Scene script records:
# # # # #

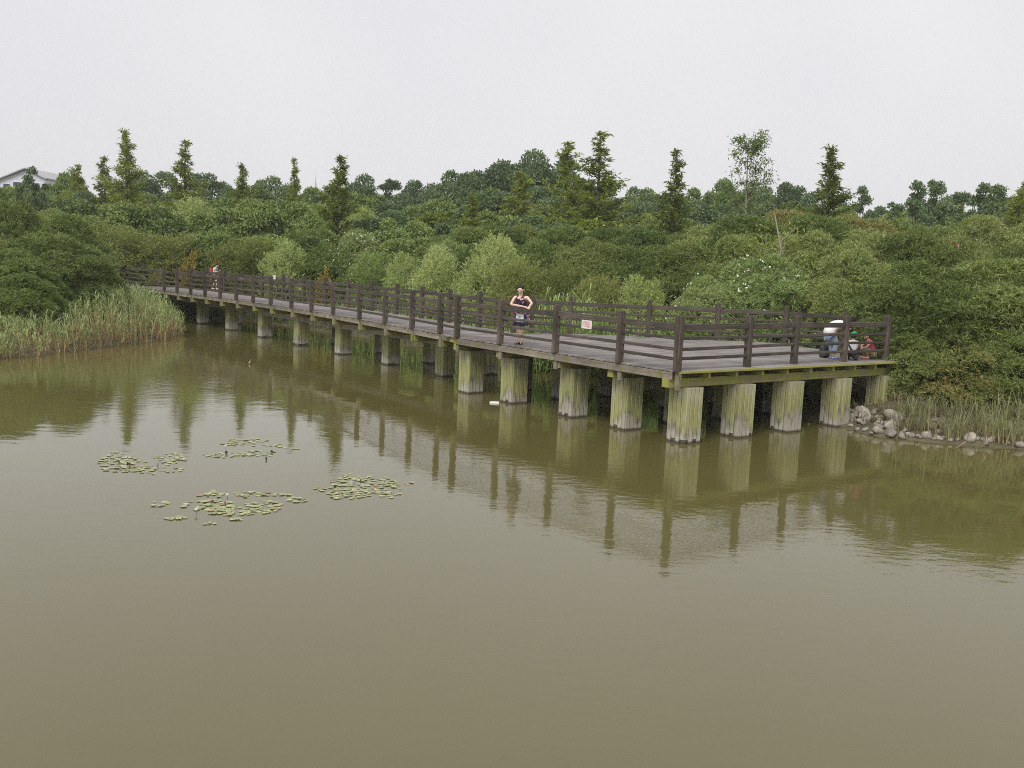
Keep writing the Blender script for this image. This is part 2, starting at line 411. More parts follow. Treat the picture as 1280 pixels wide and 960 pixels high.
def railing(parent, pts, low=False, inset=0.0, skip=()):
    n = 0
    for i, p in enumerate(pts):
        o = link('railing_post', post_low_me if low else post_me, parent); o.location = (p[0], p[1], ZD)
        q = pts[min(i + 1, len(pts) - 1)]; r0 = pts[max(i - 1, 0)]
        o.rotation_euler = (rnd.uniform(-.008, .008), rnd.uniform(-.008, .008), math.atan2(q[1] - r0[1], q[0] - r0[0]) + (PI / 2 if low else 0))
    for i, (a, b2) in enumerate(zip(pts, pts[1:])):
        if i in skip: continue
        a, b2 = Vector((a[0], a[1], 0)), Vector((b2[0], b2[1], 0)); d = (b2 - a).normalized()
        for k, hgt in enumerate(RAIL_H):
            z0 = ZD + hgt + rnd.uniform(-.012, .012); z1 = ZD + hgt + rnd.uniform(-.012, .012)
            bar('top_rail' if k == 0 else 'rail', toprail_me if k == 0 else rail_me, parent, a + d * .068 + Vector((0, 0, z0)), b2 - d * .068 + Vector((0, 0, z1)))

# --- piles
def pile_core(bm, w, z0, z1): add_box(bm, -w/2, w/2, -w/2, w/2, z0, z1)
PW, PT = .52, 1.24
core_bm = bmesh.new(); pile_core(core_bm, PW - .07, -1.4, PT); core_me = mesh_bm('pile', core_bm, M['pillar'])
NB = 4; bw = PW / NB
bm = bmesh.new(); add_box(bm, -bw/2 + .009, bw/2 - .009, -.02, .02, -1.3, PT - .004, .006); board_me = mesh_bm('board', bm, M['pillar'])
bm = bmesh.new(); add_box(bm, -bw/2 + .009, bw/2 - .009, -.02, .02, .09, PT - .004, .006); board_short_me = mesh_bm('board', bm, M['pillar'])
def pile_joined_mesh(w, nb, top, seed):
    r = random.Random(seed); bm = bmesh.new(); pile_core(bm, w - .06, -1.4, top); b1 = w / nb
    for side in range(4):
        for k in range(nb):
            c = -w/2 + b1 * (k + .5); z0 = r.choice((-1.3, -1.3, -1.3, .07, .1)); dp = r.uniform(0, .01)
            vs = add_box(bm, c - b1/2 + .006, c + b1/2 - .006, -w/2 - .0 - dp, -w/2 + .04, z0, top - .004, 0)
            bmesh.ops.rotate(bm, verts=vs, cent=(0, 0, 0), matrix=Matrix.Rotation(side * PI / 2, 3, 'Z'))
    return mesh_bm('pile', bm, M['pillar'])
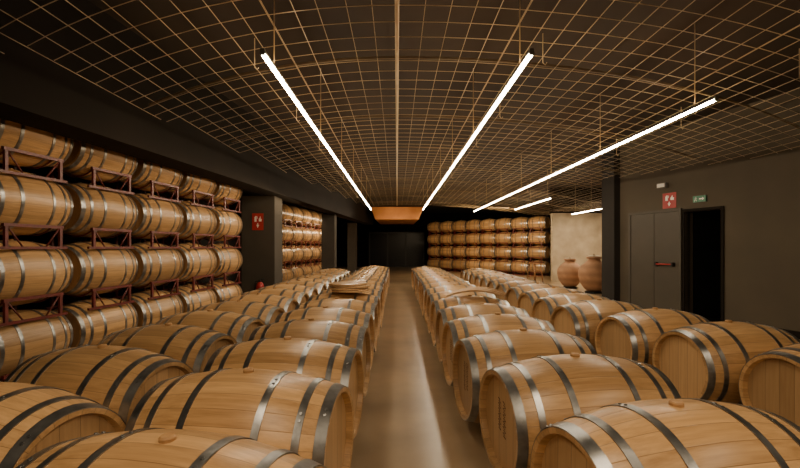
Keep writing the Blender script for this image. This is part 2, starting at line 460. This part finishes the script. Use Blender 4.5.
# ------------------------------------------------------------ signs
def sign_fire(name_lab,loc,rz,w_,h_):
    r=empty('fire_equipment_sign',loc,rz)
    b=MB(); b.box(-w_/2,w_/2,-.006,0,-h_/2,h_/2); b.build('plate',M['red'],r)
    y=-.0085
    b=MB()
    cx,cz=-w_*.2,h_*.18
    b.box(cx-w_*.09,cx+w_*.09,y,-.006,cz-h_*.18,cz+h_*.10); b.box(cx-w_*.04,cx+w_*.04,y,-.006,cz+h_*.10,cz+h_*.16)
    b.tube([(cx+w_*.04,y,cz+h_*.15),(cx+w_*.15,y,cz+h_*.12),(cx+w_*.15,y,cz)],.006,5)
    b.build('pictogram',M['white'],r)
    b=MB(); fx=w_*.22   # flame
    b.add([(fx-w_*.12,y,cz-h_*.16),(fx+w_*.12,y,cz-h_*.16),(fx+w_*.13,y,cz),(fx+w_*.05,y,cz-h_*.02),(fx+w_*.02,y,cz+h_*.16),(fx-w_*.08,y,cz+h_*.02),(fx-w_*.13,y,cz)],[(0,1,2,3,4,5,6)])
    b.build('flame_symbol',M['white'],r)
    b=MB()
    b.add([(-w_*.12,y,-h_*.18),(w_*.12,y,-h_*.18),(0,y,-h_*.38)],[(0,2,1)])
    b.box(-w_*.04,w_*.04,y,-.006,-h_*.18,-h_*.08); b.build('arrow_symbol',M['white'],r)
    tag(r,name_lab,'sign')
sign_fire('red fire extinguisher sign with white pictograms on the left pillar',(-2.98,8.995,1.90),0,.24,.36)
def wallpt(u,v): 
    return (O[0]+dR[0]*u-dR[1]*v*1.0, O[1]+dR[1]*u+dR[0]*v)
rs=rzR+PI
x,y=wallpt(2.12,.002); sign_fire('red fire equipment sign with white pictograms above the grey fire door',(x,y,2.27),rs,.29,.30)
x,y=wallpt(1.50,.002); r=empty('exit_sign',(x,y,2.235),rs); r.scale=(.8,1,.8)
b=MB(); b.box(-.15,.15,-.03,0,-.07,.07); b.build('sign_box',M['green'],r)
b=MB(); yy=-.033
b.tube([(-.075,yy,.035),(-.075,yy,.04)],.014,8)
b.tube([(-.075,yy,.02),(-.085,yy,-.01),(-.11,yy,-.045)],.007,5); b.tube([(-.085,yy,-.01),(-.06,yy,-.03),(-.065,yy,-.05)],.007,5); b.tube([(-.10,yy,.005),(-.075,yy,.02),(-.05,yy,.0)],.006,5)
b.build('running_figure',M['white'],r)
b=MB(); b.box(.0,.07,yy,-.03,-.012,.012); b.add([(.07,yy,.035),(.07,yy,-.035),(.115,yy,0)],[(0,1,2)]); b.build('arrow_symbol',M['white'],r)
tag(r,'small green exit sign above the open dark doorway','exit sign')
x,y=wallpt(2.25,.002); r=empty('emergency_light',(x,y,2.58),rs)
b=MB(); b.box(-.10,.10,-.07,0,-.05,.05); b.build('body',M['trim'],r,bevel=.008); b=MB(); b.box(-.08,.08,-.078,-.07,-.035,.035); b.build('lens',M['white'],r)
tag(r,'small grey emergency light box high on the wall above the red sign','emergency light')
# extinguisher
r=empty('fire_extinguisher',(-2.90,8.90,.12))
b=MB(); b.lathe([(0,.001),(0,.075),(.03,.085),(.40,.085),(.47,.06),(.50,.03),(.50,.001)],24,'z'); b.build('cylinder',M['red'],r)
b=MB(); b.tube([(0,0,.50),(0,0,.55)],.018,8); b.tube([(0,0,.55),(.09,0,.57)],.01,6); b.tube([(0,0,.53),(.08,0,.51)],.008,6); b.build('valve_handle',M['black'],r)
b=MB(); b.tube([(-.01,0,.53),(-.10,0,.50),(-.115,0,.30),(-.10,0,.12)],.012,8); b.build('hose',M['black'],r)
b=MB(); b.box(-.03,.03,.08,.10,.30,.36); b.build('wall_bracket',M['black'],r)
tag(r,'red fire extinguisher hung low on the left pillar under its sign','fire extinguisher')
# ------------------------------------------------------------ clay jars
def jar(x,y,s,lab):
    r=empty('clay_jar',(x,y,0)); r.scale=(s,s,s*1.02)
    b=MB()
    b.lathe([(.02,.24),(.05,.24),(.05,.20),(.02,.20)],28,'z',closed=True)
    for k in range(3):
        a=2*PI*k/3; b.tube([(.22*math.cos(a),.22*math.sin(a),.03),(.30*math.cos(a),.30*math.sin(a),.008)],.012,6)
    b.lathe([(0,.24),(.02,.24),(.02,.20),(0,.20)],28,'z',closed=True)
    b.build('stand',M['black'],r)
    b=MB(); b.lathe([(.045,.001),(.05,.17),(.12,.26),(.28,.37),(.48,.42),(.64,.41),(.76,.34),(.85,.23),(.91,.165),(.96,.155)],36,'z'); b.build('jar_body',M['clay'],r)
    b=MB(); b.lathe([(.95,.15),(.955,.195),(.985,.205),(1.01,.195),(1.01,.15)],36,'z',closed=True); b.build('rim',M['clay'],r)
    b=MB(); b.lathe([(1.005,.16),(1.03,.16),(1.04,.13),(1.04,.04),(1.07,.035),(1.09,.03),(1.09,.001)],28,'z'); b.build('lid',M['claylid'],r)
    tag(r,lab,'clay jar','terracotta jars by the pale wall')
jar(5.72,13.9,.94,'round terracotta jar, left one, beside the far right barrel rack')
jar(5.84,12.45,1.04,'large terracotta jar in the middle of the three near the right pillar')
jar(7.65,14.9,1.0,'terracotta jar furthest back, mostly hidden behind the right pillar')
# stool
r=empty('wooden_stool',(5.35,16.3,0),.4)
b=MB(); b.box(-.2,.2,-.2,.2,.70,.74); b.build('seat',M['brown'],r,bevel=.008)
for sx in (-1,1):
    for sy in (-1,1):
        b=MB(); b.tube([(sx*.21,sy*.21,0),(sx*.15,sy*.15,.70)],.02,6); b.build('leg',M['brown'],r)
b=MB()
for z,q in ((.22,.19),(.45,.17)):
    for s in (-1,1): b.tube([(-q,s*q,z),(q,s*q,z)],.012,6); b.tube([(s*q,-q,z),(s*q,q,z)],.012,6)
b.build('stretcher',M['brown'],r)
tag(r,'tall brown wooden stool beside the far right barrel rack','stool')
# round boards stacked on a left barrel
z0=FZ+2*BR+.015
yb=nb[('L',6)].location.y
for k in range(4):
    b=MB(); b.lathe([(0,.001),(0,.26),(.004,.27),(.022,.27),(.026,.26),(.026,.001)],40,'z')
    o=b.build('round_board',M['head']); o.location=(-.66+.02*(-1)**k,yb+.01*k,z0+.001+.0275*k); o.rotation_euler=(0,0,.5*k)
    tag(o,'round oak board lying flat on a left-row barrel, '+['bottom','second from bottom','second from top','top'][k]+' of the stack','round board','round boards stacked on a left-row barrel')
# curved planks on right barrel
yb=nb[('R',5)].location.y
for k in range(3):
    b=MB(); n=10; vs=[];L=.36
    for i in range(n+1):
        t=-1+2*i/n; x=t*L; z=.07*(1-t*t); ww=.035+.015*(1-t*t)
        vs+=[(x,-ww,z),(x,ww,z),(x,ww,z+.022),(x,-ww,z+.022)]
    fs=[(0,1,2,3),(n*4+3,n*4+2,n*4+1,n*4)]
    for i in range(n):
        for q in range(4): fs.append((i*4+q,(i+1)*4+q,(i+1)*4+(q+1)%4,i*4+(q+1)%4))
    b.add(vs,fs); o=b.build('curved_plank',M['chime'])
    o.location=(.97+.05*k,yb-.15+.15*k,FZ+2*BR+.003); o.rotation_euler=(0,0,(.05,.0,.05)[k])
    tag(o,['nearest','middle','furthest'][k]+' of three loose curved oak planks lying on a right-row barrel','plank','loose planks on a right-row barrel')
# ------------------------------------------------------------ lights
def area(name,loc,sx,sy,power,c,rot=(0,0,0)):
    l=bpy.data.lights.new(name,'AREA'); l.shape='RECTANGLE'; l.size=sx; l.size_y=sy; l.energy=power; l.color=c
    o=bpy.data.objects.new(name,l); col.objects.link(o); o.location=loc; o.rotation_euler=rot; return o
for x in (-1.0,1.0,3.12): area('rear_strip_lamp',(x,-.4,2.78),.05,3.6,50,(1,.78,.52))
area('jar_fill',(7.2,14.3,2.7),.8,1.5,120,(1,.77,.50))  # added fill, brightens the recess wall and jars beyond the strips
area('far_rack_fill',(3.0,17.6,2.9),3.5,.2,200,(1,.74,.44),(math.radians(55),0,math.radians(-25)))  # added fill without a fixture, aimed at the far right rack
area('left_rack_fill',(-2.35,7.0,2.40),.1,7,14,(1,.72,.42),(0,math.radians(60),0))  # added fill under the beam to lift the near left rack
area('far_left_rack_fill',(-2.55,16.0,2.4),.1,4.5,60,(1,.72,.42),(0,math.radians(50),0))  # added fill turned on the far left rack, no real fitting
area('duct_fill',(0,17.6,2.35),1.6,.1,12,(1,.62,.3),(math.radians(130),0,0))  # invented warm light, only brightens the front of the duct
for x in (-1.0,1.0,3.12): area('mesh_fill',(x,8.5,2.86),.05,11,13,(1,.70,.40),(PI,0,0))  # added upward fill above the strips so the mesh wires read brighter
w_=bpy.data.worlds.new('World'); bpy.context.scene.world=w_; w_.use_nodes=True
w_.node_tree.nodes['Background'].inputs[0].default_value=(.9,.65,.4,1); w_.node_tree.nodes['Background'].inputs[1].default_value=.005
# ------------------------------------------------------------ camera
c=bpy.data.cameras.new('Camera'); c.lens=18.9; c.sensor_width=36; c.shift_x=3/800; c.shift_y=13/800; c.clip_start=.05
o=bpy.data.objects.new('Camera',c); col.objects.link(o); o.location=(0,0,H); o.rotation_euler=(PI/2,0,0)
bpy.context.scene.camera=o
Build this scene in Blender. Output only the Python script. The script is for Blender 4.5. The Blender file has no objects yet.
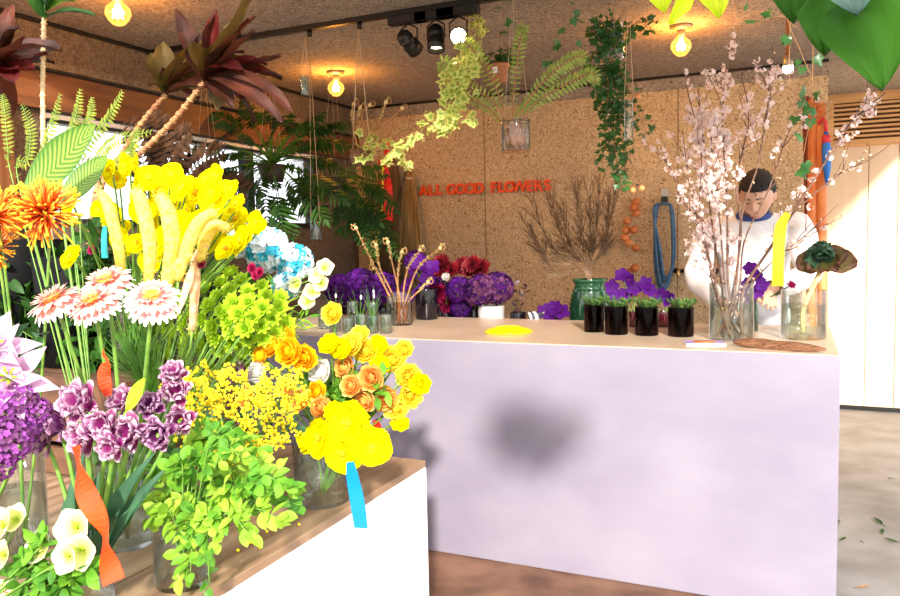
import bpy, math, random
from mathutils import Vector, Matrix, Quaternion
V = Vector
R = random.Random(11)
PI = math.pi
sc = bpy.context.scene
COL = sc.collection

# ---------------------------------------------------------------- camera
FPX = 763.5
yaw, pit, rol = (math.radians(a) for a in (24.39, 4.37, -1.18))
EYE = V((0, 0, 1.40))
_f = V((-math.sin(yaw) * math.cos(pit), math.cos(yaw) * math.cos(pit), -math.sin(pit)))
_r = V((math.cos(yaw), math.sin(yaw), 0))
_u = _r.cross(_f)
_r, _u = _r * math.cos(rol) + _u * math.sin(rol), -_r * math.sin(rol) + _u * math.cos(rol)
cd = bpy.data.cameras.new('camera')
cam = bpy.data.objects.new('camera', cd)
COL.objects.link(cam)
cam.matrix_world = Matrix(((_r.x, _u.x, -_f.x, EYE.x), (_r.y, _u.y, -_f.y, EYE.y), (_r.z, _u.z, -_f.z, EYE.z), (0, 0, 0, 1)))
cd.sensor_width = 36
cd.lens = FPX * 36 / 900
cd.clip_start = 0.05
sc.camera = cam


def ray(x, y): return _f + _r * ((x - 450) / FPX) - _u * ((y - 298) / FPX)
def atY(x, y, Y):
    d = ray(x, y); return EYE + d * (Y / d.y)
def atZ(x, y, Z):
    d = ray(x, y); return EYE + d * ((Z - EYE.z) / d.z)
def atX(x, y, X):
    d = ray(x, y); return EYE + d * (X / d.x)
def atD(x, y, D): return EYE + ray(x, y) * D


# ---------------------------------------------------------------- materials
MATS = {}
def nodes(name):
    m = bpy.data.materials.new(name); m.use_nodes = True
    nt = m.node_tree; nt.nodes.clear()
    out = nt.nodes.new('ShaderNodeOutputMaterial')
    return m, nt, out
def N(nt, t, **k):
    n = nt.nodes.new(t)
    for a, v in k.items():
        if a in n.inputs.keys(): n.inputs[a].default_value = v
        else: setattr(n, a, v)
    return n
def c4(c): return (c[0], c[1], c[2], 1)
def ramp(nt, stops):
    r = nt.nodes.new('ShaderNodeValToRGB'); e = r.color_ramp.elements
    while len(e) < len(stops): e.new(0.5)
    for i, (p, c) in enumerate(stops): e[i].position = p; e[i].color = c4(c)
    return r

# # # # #

The request:
Indicate how many lines of the material contain the string "objects", giving the number and nothing more.

Result:
5